#### What you will do:
State how many lines hold the word "file", with no other words.

╭─ Supplied information

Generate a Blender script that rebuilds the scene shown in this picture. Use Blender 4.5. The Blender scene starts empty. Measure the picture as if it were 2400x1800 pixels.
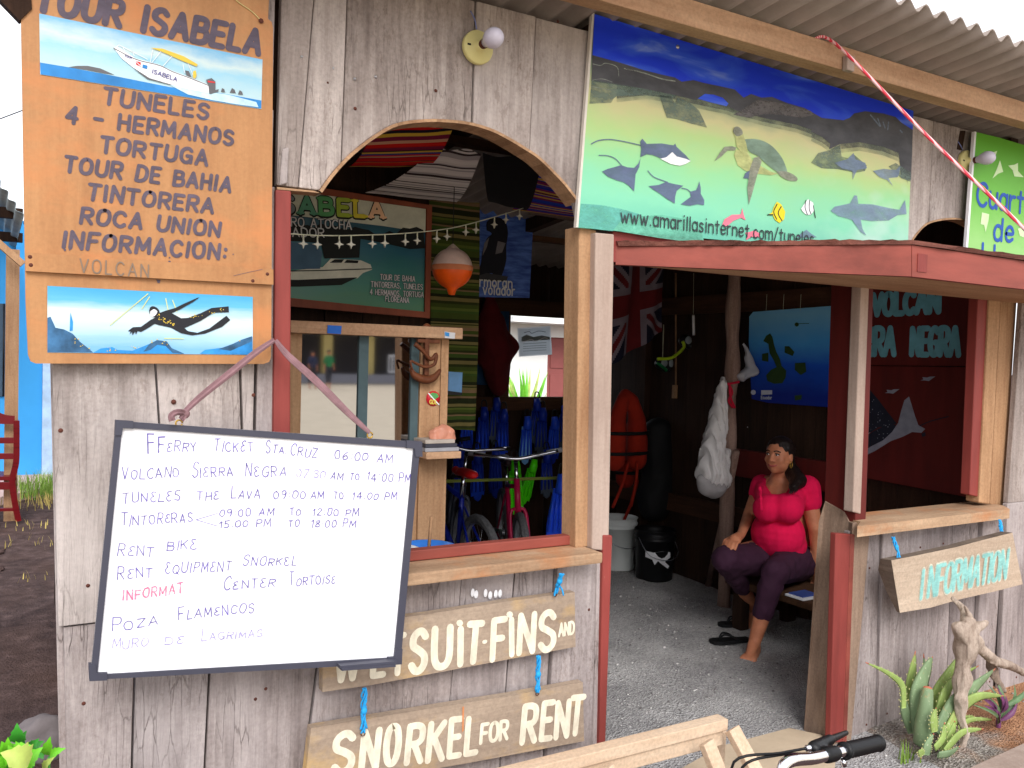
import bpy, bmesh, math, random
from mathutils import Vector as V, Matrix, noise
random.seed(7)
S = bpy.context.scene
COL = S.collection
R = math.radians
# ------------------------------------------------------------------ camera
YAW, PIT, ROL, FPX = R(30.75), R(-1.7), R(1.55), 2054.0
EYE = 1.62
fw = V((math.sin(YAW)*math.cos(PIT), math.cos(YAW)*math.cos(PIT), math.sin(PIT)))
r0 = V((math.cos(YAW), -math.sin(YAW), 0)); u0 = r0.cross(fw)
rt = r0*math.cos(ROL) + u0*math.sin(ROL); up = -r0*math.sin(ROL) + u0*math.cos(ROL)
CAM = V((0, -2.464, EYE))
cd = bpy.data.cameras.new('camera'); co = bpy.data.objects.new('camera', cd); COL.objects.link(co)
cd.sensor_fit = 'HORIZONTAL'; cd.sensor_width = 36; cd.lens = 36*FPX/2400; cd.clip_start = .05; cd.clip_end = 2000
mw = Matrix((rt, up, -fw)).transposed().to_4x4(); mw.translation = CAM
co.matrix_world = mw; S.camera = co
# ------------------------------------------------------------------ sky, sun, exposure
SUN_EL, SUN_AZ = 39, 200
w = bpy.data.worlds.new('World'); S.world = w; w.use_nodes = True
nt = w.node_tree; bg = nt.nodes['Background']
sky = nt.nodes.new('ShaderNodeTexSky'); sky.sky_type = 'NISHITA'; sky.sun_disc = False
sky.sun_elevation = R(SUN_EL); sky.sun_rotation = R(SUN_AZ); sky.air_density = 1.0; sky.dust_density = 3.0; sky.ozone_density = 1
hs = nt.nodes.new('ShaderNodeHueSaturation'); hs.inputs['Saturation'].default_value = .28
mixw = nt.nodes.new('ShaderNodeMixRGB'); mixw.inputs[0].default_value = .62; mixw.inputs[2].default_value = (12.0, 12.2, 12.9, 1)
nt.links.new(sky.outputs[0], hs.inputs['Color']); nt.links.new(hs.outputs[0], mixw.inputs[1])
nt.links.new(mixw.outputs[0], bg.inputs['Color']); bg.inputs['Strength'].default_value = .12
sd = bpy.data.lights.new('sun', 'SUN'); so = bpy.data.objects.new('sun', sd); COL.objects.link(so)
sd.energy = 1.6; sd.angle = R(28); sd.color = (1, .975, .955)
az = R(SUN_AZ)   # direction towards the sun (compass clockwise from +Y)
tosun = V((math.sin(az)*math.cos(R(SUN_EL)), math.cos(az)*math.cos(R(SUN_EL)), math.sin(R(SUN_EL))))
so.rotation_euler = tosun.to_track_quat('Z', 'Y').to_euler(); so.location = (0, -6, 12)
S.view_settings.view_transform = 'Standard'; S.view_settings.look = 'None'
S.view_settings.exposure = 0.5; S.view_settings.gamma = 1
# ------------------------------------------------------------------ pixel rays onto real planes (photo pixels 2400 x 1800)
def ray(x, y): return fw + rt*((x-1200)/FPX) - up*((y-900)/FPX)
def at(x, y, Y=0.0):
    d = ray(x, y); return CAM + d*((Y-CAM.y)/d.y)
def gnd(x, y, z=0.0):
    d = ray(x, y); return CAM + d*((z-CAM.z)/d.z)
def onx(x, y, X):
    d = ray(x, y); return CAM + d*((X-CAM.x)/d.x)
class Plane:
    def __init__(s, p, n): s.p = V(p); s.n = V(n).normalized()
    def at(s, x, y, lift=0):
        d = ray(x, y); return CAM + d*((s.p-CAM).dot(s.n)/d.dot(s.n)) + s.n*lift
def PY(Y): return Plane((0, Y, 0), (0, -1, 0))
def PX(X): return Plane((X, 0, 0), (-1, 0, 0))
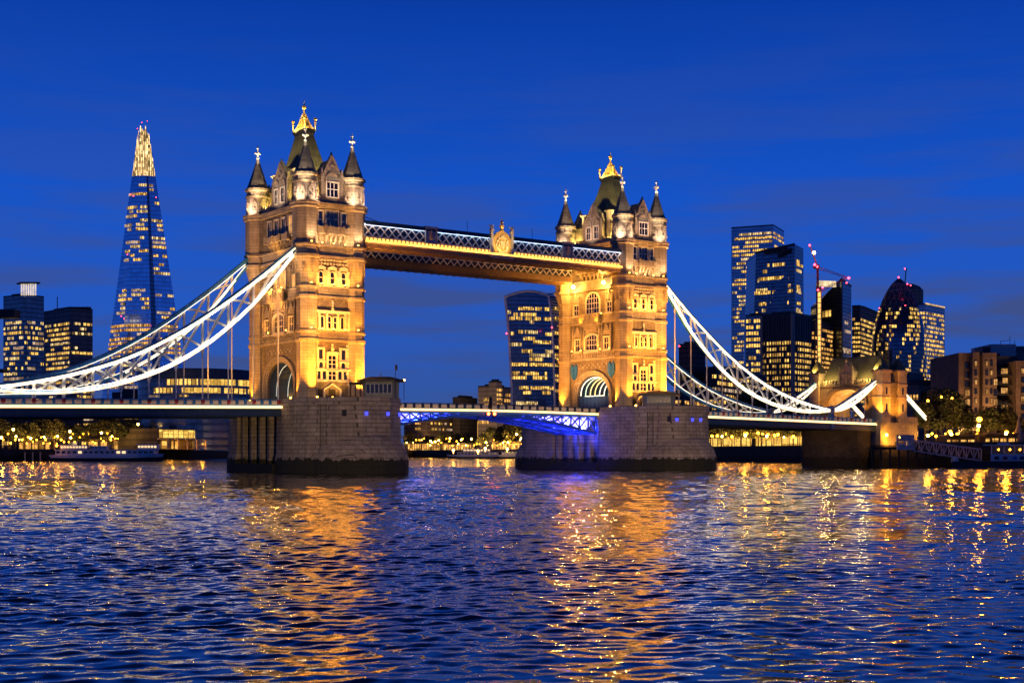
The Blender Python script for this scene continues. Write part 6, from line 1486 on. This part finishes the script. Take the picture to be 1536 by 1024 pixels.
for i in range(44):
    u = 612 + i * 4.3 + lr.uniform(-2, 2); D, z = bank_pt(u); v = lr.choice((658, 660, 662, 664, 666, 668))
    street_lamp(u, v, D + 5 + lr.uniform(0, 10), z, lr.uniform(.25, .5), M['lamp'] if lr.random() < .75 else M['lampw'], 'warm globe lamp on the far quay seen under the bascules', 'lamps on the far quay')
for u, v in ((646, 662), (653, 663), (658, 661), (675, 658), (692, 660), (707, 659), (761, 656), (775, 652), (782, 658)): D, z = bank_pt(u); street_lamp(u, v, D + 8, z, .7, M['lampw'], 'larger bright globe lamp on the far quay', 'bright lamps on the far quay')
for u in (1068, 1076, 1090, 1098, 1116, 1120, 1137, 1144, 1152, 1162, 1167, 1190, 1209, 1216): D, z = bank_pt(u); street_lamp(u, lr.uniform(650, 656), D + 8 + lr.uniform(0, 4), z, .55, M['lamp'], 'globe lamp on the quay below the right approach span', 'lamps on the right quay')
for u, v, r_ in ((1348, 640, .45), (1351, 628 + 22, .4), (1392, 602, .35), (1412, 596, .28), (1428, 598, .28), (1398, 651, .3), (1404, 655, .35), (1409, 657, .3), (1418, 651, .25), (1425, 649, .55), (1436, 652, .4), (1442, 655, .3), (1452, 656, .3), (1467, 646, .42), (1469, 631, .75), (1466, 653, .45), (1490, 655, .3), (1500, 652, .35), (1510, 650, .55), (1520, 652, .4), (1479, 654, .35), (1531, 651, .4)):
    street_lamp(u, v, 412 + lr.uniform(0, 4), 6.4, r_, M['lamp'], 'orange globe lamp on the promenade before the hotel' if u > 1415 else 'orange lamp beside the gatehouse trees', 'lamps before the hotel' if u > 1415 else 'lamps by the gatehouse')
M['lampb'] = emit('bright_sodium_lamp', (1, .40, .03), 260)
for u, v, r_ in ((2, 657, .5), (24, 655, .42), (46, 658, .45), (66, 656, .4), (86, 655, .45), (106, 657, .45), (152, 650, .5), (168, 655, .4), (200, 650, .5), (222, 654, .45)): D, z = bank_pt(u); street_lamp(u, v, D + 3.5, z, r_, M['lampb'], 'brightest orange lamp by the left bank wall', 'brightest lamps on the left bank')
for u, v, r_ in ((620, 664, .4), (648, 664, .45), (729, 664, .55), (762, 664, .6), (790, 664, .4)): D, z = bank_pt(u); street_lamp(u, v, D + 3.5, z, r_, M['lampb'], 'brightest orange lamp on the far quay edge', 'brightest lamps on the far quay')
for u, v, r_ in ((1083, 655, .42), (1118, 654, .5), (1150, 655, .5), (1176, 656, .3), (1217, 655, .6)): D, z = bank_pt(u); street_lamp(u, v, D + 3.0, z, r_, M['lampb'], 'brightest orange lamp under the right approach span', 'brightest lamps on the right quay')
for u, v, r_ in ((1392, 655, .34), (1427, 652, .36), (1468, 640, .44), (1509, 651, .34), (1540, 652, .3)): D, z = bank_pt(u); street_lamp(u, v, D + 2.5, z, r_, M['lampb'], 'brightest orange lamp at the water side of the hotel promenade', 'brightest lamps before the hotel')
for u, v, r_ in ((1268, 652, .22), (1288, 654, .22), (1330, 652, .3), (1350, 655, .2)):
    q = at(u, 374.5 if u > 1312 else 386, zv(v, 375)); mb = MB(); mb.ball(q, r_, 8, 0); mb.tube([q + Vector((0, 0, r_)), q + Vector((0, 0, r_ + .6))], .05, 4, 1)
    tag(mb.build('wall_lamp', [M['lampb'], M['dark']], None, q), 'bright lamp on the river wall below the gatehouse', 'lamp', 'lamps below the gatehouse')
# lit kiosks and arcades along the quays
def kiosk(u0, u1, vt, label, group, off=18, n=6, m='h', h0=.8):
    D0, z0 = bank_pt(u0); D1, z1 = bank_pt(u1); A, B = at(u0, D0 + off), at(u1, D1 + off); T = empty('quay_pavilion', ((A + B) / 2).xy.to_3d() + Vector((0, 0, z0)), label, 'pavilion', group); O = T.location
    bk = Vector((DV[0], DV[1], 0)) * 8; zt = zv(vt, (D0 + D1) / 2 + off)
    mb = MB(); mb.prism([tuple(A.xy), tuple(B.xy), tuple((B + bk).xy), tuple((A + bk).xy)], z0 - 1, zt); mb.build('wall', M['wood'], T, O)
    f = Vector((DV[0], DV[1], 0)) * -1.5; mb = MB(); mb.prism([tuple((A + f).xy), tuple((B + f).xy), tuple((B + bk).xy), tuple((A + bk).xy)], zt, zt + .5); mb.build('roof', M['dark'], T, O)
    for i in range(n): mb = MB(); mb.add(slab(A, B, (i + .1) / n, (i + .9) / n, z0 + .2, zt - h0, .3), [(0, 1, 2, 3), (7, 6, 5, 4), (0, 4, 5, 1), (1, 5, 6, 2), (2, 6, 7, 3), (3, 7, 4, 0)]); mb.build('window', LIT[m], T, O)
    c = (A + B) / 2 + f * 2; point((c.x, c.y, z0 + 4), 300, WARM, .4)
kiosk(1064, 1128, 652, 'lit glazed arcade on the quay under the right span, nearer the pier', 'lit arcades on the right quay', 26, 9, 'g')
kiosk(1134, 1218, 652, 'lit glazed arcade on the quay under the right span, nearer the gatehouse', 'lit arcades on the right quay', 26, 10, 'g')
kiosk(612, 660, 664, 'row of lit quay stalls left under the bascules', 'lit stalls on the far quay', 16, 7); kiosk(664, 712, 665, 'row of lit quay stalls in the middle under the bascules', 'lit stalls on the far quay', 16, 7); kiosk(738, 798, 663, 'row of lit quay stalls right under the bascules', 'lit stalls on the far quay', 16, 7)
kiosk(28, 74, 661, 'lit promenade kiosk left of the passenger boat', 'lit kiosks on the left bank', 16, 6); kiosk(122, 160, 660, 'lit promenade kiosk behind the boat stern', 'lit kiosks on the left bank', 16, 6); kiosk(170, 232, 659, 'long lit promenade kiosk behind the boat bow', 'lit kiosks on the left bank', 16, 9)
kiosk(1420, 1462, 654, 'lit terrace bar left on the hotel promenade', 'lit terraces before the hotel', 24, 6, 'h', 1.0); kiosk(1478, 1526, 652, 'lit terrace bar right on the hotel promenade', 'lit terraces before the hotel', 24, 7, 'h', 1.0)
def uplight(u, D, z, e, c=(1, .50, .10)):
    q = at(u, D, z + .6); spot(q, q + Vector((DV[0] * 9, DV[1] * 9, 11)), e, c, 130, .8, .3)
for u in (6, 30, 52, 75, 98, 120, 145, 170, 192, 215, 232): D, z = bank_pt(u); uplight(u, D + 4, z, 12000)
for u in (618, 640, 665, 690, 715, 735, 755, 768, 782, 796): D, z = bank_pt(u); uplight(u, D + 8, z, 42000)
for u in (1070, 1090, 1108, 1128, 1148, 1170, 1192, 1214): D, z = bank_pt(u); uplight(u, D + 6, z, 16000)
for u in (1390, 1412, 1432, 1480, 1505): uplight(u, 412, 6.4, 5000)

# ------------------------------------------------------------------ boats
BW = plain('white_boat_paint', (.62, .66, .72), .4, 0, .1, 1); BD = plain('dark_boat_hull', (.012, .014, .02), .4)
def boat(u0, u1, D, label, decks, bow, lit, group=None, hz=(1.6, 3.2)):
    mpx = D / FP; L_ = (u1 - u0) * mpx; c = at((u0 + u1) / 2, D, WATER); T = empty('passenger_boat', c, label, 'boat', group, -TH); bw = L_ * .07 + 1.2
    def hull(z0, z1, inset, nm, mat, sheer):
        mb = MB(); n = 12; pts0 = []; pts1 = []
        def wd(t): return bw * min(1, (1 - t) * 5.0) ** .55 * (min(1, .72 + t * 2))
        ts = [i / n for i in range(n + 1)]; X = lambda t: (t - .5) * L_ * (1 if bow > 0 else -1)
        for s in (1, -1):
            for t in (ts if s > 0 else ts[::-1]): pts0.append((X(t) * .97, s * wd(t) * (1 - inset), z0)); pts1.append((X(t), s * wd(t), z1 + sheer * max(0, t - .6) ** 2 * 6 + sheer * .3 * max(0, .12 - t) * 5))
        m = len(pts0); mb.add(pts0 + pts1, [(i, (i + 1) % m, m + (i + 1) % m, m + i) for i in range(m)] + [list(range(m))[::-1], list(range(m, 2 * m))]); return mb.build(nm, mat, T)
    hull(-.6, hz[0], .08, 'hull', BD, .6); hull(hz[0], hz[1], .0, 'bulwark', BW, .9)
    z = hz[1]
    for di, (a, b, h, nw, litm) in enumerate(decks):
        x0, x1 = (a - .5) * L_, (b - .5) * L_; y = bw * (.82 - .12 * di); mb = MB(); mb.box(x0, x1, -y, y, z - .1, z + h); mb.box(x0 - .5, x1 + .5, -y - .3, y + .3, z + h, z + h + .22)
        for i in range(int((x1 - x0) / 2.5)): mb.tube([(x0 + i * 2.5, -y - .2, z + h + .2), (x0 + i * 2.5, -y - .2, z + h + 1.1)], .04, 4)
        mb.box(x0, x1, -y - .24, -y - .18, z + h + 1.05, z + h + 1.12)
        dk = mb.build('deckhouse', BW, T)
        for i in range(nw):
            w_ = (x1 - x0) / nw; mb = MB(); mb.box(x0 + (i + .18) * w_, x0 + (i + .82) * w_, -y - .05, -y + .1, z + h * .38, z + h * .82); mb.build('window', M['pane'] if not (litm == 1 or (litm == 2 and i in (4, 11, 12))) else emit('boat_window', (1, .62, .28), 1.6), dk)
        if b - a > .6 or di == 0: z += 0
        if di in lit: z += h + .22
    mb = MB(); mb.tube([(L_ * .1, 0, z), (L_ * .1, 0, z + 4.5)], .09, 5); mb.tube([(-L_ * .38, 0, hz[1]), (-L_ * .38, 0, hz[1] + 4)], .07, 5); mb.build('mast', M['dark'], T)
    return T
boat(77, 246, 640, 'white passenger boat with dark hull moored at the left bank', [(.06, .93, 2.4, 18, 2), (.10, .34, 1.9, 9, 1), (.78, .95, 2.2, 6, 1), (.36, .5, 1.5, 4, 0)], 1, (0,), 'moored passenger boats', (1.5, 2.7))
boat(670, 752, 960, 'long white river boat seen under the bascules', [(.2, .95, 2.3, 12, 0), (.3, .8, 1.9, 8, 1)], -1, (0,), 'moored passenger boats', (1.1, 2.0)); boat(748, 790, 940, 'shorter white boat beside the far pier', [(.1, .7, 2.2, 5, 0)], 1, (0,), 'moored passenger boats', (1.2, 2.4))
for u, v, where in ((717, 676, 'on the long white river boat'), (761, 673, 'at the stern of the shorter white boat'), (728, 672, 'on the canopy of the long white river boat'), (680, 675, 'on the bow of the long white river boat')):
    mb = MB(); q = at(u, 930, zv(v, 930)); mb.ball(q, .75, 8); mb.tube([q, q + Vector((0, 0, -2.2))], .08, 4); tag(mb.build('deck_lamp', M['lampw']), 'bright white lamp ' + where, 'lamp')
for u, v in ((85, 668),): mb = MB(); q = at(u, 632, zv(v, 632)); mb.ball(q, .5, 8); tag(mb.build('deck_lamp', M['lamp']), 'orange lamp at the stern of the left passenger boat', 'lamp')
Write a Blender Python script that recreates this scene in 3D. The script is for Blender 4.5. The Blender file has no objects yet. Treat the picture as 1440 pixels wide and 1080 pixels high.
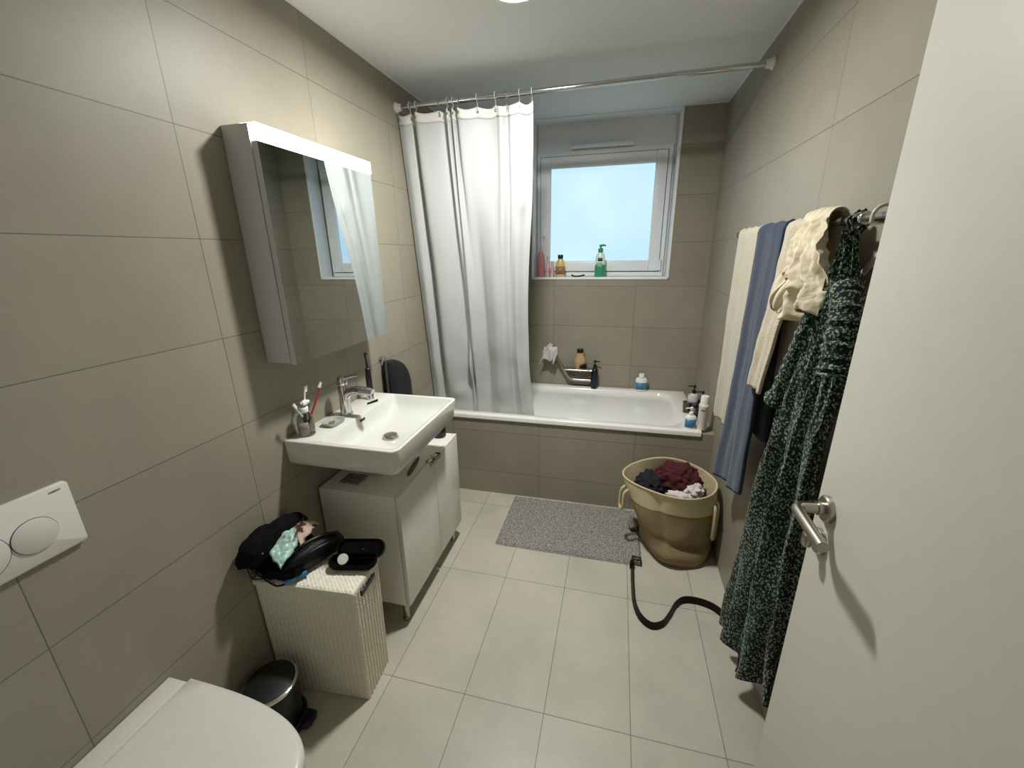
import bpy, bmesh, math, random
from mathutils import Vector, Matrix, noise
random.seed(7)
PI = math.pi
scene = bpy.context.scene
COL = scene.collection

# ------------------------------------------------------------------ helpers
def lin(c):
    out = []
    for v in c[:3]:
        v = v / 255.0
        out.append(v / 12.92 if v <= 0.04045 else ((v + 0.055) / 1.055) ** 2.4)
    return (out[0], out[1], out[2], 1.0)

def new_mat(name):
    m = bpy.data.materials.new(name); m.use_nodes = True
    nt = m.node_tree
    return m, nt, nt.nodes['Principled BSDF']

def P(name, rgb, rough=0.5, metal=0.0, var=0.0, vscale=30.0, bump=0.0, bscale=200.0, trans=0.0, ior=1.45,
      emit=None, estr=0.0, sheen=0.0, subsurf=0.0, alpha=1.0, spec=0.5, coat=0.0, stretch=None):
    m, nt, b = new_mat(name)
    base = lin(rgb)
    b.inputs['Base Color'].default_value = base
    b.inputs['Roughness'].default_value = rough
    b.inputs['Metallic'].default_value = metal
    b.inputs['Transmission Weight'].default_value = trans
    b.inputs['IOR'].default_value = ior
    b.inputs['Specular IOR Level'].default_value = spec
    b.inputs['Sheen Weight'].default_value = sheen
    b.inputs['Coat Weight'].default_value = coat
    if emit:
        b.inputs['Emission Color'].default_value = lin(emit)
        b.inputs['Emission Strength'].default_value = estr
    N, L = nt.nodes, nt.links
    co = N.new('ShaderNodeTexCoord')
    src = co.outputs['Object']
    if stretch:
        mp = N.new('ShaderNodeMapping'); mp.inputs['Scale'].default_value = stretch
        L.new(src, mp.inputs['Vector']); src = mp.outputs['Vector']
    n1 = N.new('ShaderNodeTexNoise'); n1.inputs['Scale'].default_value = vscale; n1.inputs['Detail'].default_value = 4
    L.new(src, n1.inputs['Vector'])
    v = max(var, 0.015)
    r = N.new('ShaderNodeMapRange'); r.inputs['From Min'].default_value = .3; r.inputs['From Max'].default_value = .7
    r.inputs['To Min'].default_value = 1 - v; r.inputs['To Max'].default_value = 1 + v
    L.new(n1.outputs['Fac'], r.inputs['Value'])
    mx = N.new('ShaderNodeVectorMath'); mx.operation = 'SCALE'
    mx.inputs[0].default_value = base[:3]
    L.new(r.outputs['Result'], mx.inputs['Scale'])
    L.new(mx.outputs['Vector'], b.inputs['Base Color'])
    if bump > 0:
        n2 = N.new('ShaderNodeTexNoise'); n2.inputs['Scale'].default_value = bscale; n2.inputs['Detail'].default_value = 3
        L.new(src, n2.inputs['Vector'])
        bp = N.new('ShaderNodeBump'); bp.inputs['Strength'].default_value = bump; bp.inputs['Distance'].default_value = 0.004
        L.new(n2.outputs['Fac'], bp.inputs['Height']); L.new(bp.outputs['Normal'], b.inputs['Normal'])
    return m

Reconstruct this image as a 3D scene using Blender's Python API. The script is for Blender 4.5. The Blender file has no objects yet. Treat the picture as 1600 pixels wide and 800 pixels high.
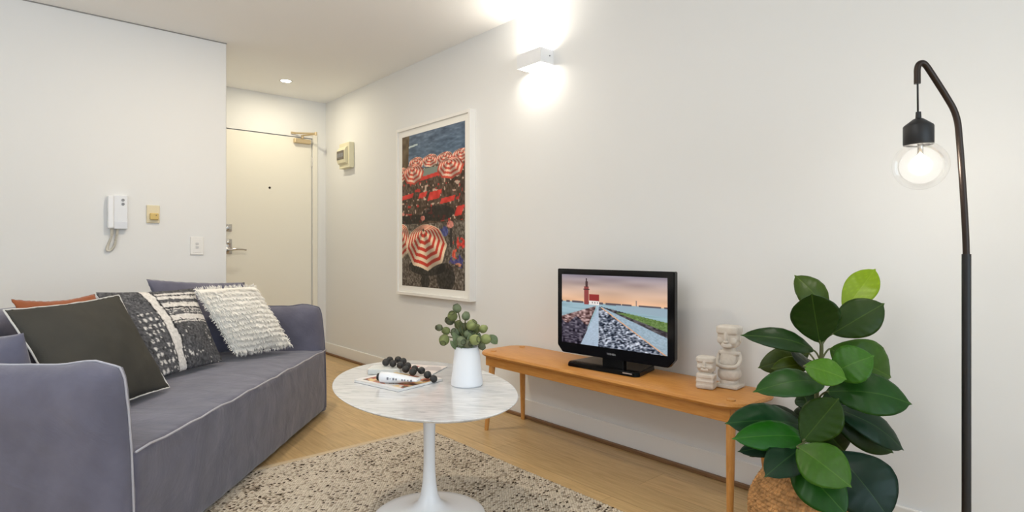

╰─

#### In response:
2